Directions for this task - Only the lines from the start of the material through the line containing "S.view_settings.exposure = 0.93;" are to be extracted, exactly as they appear.

Information provided -
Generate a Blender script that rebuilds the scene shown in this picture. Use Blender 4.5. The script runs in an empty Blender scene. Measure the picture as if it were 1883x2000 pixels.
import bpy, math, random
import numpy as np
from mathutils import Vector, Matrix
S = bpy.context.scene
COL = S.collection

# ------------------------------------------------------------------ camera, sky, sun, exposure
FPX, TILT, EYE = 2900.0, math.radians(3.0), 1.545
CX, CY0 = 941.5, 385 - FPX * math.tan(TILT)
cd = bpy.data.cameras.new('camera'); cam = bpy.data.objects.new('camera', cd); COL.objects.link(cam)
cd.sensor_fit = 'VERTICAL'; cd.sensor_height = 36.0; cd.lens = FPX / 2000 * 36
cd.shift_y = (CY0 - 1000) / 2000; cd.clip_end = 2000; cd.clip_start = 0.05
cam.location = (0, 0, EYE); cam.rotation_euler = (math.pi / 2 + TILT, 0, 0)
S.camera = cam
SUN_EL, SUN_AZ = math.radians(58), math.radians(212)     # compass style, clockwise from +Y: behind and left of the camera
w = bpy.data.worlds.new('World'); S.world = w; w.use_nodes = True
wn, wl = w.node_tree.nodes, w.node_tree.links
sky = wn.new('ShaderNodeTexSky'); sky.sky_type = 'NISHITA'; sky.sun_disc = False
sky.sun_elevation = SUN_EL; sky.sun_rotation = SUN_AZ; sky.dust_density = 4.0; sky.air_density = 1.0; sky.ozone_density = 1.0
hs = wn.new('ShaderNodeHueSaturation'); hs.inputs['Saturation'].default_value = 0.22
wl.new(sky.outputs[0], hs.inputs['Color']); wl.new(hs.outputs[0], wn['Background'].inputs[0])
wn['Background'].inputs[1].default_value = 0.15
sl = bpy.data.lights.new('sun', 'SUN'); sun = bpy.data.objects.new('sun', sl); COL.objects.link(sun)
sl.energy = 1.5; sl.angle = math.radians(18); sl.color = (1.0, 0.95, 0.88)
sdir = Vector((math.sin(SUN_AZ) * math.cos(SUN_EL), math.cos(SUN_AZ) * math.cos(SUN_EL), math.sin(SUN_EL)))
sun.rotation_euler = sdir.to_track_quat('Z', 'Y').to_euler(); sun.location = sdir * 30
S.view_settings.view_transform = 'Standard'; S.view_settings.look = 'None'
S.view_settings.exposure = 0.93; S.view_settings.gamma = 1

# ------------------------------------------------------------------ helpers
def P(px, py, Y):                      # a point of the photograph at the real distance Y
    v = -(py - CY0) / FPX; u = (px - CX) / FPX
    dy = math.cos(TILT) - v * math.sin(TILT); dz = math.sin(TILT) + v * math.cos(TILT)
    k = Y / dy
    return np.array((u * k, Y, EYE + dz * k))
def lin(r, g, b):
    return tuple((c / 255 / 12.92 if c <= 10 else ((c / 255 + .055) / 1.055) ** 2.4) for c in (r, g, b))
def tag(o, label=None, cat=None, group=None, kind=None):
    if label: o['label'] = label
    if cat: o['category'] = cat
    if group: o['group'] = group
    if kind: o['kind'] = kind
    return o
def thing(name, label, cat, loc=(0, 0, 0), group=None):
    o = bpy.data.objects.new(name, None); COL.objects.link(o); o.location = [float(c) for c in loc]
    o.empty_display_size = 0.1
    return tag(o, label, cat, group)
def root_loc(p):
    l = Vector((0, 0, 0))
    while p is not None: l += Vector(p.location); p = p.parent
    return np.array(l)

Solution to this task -
Generate a Blender script that rebuilds the scene shown in this picture. Use Blender 4.5. The script runs in an empty Blender scene. Measure the picture as if it were 1883x2000 pixels.
import bpy, math, random
import numpy as np
from mathutils import Vector, Matrix
S = bpy.context.scene
COL = S.collection

# ------------------------------------------------------------------ camera, sky, sun, exposure
FPX, TILT, EYE = 2900.0, math.radians(3.0), 1.545
CX, CY0 = 941.5, 385 - FPX * math.tan(TILT)
cd = bpy.data.cameras.new('camera'); cam = bpy.data.objects.new('camera', cd); COL.objects.link(cam)
cd.sensor_fit = 'VERTICAL'; cd.sensor_height = 36.0; cd.lens = FPX / 2000 * 36
cd.shift_y = (CY0 - 1000) / 2000; cd.clip_end = 2000; cd.clip_start = 0.05
cam.location = (0, 0, EYE); cam.rotation_euler = (math.pi / 2 + TILT, 0, 0)
S.camera = cam
SUN_EL, SUN_AZ = math.radians(58), math.radians(212)     # compass style, clockwise from +Y: behind and left of the camera
w = bpy.data.worlds.new('World'); S.world = w; w.use_nodes = True
wn, wl = w.node_tree.nodes, w.node_tree.links
sky = wn.new('ShaderNodeTexSky'); sky.sky_type = 'NISHITA'; sky.sun_disc = False
sky.sun_elevation = SUN_EL; sky.sun_rotation = SUN_AZ; sky.dust_density = 4.0; sky.air_density = 1.0; sky.ozone_density = 1.0
hs = wn.new('ShaderNodeHueSaturation'); hs.inputs['Saturation'].default_value = 0.22
wl.new(sky.outputs[0], hs.inputs['Color']); wl.new(hs.outputs[0], wn['Background'].inputs[0])
wn['Background'].inputs[1].default_value = 0.15
sl = bpy.data.lights.new('sun', 'SUN'); sun = bpy.data.objects.new('sun', sl); COL.objects.link(sun)
sl.energy = 1.5; sl.angle = math.radians(18); sl.color = (1.0, 0.95, 0.88)
sdir = Vector((math.sin(SUN_AZ) * math.cos(SUN_EL), math.cos(SUN_AZ) * math.cos(SUN_EL), math.sin(SUN_EL)))
sun.rotation_euler = sdir.to_track_quat('Z', 'Y').to_euler(); sun.location = sdir * 30
S.view_settings.view_transform = 'Standard'; S.view_settings.look = 'None'
S.view_settings.exposure = 0.93; S.view_settings.gamma = 1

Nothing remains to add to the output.